Their names and faces are splattered across posters and magazine covers, but they’re shut out when it comes time to collect the profits. This dilemma facing today’s star college athletes is part of a debate that’s been shimmering for years now as the landscape of college sports rapidly changes.

With amateur sports continuing to balloon, fueled by ESPN and its impresario sensibilities, the idea of stipends, salaries, or whatever it will take to pay college athletes, will only intensify.

While the status quo is not wholly sensible in the current college sports atmosphere, the issue of pay for college athletes is not as cut-and-dry as recent cover stories such as Time magazine would appear.

In one of its latest issues, the publication passionately argues for payments to college stars.

The magazine frames the argument around the idea that while schools reap the benefits of the exposure of their college athletes and coaches rake in millions of dollars, the combined salary of thousands of college athletes remains zero.

With Texas A&M quarterback Johnny Manziel, who was recently embroiled in a “scandal” for accusations he signed autographs for cash, as the poster boy, the case is made that payment for college athletes is “an ethical imperative.”

It’s not that easy.

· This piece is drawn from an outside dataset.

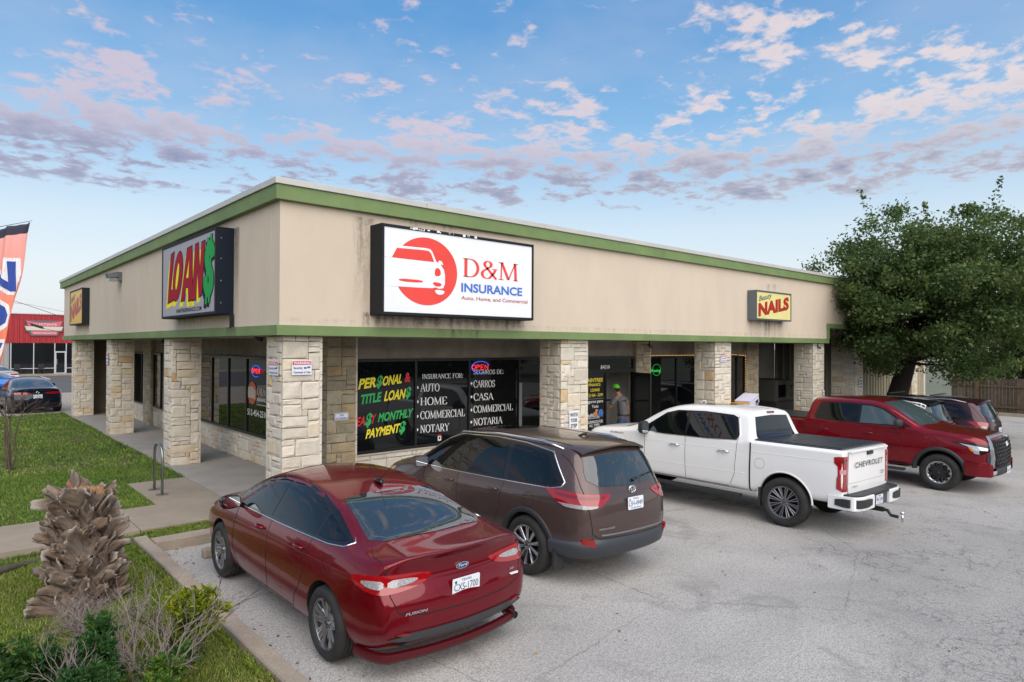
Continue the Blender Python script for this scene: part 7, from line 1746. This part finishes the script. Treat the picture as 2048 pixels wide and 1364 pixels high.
    k = B(); k.lathe([(.001, 0), (.2, 0), (.26, -.06)], 20, Matrix.Translation((0, 0, H)) @ Matrix.Rotation(math.pi/2, 4, 'X')); k.build('cut_face', mat('palm_cut', (.36, .22, .11), .9, bump=.8, bs=60), t)
palm_stump((-2.92, -1.50, .04)); bpy.data.objects['palm_stump'].scale = (.88, .88, 1)
# ---------------------------------------------------------------- shrubs
LEAFG = leafmat('privet_leaves', (.012, .045, .014), (.028, .092, .022), (.11, .19, .03), .25)
LEAFY = leafmat('golden_leaves', (.035, .09, .012), (.24, .30, .015), (.52, .46, .02), .3)
TWIG = mat('grey_twigs', (.27, .22, .20), .9, var=.35, vs=20); TWIGD = mat('dark_twigs', (.06, .045, .038), .9, var=.3, vs=20)
def shaped_leaves(cen, dirs, size, rng):
    """pointed leaves of six corners, folded a little along the midrib"""
    n = len(cen); d = dirs+rng.normal(size=(n, 3))*.35; d /= np.linalg.norm(d, axis=1)[:, None]
    e = np.cross(d, rng.normal(size=(n, 3))); e /= np.linalg.norm(e, axis=1)[:, None]; nn = np.cross(e, d); nn *= np.sign(nn[:, 2:3]+1e-9)
    s = (size*(.6+.7*rng.random(n)))[:, None]; w = s*.20
    P = lambda a, b, c: cen+d*s*a+e*w*b+nn*s*c
    left = np.stack([P(0, 0, 0), P(.3, -1, .10), P(.65, -.8, .10), P(1, 0, -.08)], 1); right = np.stack([P(0, 0, 0), P(1, 0, -.08), P(.65, .8, .10), P(.3, 1, .10)], 1)
    return np.concatenate([left, right], 1).reshape(-1, 3)
def branches(k, p, d, L, r, depth, rr, spread=.6, tips=None, curl=.2, minz=None):
    pts = [p]; q = p.copy(); dd = d.normalized(); n = 4
    for i in range(n):
        dd = (dd+Vector((rr.uniform(-curl, curl), rr.uniform(-curl, curl), rr.uniform(-curl, curl)*.6))).normalized(); q = q+dd*(L/n); pts.append(q.copy())
    k.tube(pts, [r*(1-.45*i/n) for i in range(n+1)], 5 if r > .004 else 4)
    if tips is not None: tips.append((pts[-1], dd.copy())); tips.append((pts[2], dd.copy()))
    if depth > 0:
        for i in range(rr.choice((2, 3, 3))):
            s = rr.choice((2, 3, 4)); nd = (dd+Vector((rr.uniform(-spread, spread), rr.uniform(-spread, spread), rr.uniform(-spread*.5, spread*.7)))).normalized()
            branches(k, pts[s], nd, L*rr.uniform(.55, .82), r*.62, depth-1, rr, spread, tips, curl)
def leafy_shrub(base, spots, label, seed, lm, n_leaf, size, name='shrub', twig=TWIGD, group=None):
    rr = random.Random(seed); rng = np.random.default_rng(seed); t = tag(empty(name, base), label, 'shrub', group); k = B(); cen = []; dr = []
    for (x, y, z, r_) in spots:
        p = Vector((x, y, z)); k.tube([Vector((rr.uniform(-.05, .05), rr.uniform(-.05, .05), 0)), p*.5+Vector((0, 0, .02)), p], [.014, .009, .004], 5)
        for _ in range(int(14*r_/.16)):
            d = Vector((rr.gauss(0, 1), rr.gauss(0, 1), abs(rr.gauss(0, 1))*.8+.1)).normalized(); e = p+d*r_*rr.uniform(.75, 1.1); k.tube([p, p.lerp(e, .5)+Vector((0, 0, .01)), e], [.004, .003, .002], 4)
            m_ = n_leaf; tt = rng.random(m_)**.5; c_ = np.array(p)+np.outer(tt, np.array(e-p))+rng.normal(size=(m_, 3))*.012
            dd = np.array(d)+rng.normal(size=(m_, 3))*.9; dd[:, 2] += .5; cen.append(c_); dr.append(dd)
    k.build('stems', twig, t); c_ = np.concatenate(cen); d_ = np.concatenate(dr)
    o = np_mesh('foliage', shaped_leaves(c_, d_/np.linalg.norm(d_, axis=1)[:, None], size, rng), 4, lm, t); o['kind'] = 'stuff'
    return t
rr = random.Random(5)
sp = [(rr.uniform(-.75, .45), rr.uniform(-.9, .30), rr.uniform(.25, .54), rr.uniform(.13, .21)) for _ in range(44)]
leafy_shrub((-3.62, -4.05, .03), [s for s in sp if (s[0]/.8)**2+(s[1]/.95)**2 < 1.25], 'dark green leafy shrub at the foot of the palm stump', 31, LEAFG, 46, .052)
sp = [(rr.uniform(-.35, .45), rr.uniform(-.5, .3), rr.uniform(.12, .34), rr.uniform(.10, .16)) for _ in range(14)]
leafy_shrub((-2.98, -4.45, .03), sp, 'low green and yellow shrub between the bare twigs', 33, leafmat('mixed_leaves', (.03, .10, .02), (.10, .20, .03), (.40, .40, .03), .3), 26, .05)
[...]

While college stars may help to generate thousands, and even millions of dollars for their schools, they also receive free tuition and room-and-board without hesitation.

Additionally, most college students, or their parents, have to invest hundreds of thousands of dollars to get a coveted college degree. Scholarship athletes do not.

For college stars with pro prospects, it’s then time to cash million dollar checks at the next level. Of course, success after college isn’t guaranteed, just as with any profession.

Although it’s murky territory, schools ultimately shouldn’t sit by in silence. The system isn’t exactly fair at this point. Consequently, the sharing of revenue appears to be coming sooner rather than later. But it’s not as easy as handing over a wad of cash.

NCAA officials need to sit down and decipher the best solution to add to the benefits already in place for college players.